From <Publisher's Weekly,> May 31, 1999:

"You think of us only/ when your voice/ wants for roots,/ when you have sat back/ on your heels/ and become primitive," declares Wendy Rose in "For the White Poets Who Would Be Indian," and her sardonic attitude sums up the collective tone of this uncompromising anthology. Though there have been numerous collections of Native American poetry, poets Glancy (<Flutie; The Cold-and-Hunger Dance>), and Nowak, editor of the journal <Xcp: Cross-Cultural Poetics>, and a professor at The College of St. Catherine's in Minnesota, have assembled work that goes far beyond a dreary poetics of indignation. The best of these move toward the reappropriation of Indian (including Hawai'ian) languages and modes, as in "Tokinish" by James Thomas Stevens/ Aronhictas: "Call this imprint: Qunnamaúgsuck-the first that come in the Spring into the fresh Rivers." Provocative essays on poetics by Greg Sarris and Gerald Vizenor are engaging and accessible, and will work well on cultural studies reading lists. The inclusion of popular writers such as Sherman Alexie and Linda Hogan will help expose an existing audience to some startling new voices, such as those of Allison Adele Hedge Coke and Lise McCloud: "On my initial do-it-yourself adolescent vision quest I heard the elm trees talking. 'Aneeb. Aneeb. Aneeb.' They never said a think to me in English." ("Mixed American Pak") These are Indians with attitude, and this collection has the potential to foster a radical reimagining of Native poetries.

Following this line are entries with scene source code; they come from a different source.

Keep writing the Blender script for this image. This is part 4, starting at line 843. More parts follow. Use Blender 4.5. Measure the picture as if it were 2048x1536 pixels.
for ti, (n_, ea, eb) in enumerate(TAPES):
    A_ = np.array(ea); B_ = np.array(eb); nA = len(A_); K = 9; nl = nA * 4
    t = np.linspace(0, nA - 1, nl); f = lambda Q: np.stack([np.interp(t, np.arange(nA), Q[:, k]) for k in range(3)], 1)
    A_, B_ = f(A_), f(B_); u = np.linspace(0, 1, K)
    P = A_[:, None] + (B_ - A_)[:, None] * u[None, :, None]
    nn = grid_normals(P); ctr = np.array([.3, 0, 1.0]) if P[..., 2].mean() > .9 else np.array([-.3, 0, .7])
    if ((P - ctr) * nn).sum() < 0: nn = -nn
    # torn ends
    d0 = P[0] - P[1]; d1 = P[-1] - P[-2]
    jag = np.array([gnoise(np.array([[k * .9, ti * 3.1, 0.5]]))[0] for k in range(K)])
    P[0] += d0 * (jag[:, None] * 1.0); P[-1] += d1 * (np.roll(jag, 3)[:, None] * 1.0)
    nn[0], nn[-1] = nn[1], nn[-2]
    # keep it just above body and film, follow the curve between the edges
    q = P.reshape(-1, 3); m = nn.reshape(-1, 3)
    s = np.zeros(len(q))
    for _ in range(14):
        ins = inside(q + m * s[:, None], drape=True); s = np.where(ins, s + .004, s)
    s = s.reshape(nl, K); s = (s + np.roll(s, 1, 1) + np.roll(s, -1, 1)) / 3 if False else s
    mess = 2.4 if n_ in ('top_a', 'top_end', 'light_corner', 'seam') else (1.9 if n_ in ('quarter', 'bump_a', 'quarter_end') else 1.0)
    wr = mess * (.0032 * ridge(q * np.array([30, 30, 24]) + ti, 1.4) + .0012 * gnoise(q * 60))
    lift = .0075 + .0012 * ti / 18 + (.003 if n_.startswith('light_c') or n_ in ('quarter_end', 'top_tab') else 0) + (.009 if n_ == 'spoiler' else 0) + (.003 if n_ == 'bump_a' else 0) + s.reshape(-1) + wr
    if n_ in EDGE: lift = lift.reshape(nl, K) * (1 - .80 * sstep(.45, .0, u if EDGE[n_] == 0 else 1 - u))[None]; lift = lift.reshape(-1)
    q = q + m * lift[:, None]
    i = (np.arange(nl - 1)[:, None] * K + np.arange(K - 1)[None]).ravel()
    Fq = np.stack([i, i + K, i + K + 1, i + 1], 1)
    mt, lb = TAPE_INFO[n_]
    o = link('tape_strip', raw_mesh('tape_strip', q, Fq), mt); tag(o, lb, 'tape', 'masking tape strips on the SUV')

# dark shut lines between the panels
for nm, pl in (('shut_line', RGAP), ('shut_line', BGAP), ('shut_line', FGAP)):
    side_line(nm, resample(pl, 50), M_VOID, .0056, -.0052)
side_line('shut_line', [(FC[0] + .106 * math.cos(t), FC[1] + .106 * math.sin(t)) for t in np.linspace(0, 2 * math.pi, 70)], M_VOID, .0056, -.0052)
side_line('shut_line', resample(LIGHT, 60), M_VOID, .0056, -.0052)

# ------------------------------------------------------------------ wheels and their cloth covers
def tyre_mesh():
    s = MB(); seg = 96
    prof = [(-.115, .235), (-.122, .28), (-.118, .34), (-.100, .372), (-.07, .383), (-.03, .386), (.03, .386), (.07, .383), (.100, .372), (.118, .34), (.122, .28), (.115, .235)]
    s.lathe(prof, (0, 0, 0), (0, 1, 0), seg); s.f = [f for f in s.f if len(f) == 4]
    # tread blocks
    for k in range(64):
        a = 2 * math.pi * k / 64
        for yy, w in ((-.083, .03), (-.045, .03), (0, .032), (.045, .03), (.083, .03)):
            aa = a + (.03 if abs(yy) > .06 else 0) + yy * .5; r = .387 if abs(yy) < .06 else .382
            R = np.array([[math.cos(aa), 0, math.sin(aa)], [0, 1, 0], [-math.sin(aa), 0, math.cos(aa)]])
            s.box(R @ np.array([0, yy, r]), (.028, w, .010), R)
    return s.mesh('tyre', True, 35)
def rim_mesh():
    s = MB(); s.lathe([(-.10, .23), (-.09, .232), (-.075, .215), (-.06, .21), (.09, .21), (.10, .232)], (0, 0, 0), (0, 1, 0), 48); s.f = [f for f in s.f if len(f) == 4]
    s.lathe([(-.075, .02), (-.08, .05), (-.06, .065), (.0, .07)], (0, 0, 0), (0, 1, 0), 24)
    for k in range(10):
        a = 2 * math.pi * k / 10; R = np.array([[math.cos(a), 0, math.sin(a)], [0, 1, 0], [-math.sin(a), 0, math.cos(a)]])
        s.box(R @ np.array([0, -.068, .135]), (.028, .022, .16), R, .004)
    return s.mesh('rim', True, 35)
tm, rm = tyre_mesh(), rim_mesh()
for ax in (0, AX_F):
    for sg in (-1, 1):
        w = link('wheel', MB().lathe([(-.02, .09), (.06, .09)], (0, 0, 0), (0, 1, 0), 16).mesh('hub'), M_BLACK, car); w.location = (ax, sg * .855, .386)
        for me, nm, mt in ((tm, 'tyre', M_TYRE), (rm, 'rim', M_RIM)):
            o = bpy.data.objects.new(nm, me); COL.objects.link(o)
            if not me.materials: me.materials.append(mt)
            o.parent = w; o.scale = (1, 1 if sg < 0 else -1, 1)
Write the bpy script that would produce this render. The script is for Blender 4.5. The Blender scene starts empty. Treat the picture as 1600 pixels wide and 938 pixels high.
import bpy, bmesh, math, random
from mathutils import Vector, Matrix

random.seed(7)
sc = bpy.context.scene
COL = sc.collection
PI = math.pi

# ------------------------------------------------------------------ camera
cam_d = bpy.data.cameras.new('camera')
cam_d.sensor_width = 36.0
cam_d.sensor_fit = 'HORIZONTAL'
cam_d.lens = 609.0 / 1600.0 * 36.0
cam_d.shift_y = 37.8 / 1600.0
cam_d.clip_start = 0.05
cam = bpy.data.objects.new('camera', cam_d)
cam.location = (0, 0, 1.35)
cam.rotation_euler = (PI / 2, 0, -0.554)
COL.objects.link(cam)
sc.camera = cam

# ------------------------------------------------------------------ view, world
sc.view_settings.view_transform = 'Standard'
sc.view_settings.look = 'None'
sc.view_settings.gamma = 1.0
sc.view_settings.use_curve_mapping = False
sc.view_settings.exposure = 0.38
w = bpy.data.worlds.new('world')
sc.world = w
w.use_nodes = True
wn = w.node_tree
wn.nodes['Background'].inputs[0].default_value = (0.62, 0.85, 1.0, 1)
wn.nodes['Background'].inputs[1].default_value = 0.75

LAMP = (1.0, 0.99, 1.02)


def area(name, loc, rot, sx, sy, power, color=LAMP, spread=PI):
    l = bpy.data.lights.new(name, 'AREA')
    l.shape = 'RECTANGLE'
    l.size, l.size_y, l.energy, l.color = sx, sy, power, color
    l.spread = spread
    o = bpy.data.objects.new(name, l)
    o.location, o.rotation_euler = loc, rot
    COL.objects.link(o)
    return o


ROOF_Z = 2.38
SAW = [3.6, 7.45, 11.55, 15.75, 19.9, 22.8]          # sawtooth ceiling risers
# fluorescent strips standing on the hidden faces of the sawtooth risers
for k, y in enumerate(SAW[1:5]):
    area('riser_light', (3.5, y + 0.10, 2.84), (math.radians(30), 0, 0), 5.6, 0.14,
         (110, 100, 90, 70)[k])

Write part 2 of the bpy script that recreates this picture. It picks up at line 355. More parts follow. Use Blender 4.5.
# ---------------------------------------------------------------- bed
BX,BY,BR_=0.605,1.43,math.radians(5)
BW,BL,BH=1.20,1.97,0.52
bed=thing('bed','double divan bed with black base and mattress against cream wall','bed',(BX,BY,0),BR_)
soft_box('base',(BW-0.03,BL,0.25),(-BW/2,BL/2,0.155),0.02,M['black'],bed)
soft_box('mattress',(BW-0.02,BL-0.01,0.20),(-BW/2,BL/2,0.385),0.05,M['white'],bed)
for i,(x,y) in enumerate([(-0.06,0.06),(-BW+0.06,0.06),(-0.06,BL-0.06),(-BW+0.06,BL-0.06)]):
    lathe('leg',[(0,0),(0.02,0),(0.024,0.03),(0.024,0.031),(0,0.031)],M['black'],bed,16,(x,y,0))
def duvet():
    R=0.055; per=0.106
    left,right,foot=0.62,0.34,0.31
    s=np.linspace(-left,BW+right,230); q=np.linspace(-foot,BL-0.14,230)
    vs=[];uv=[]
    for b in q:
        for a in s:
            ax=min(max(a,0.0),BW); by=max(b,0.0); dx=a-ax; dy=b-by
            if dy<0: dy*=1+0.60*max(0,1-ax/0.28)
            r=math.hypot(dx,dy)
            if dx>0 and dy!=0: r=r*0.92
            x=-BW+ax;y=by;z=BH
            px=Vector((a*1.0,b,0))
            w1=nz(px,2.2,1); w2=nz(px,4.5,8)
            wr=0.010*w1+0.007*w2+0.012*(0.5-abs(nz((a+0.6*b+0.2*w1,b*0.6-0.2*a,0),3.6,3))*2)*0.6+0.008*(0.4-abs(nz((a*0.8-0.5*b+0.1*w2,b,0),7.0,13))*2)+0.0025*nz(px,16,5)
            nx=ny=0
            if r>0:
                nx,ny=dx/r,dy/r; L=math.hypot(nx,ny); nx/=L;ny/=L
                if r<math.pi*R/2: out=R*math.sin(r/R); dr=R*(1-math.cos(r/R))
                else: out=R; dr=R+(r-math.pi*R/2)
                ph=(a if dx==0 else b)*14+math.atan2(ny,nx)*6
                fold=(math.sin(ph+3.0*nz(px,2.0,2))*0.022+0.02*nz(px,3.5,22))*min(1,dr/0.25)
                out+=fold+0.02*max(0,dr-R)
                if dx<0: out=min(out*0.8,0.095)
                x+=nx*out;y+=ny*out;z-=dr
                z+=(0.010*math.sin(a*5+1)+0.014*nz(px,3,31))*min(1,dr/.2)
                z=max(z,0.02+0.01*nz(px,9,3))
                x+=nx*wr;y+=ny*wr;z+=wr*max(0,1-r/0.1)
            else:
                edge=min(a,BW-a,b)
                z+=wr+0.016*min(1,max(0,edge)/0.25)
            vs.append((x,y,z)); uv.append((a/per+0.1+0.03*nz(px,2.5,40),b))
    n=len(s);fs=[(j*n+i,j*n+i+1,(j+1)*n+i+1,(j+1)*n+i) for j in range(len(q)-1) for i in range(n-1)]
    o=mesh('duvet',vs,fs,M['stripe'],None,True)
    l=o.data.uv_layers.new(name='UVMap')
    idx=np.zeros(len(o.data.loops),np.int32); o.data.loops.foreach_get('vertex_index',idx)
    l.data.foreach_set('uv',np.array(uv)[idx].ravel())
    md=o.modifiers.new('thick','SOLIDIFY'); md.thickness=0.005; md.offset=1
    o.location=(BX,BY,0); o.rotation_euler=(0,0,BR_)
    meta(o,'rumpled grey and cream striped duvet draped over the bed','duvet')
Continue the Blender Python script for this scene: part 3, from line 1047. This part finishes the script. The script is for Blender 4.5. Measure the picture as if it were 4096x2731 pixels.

From <ForeWord Magazine,> June 1999:

<Visit Teepee Town> presents an eclectic and beguiling compilation of such varied genres as poetry, personal journalism, tribal oral tradition and academic essay. Additionally, these various forms of writing are from a geneerous selection of indigenous people ranging from the Arctic Circle to southern Mexico, from the East Coast to the Hawaiian Islands in the Pacific. We hear from Gerald Vizenor whose thoughts on the origin of anthropologists are amusingly relevant. Lise McCloud's powerful wiring in Mixed American Pak, blends the themes of forced residential Indian schooling and the National American Holiday of July Fourth with the poetic names of Chinese Fire Works. From her top ten list of fireworks she would like to see in beadwork: 1. Opening Flower iwth Happy Bird; 8. Sunflower Spinner; 10. Swork Orchid Fountain. Sherman Alexie, Allison Adelle Hedge Coke, Linda Hogan, Wendy Rose, James Luna, Carolyn Lei-lanilau and Barbara Tedlock are just a few of the many writers woh collaborated in a wark that utilizes a complex etymology and quick word play. Its focus in parts is broad and readily available to most readers, but in others as narrow as to be understood only by speakers of a specific endangered tongue. This book is a welcome addition to Native literature.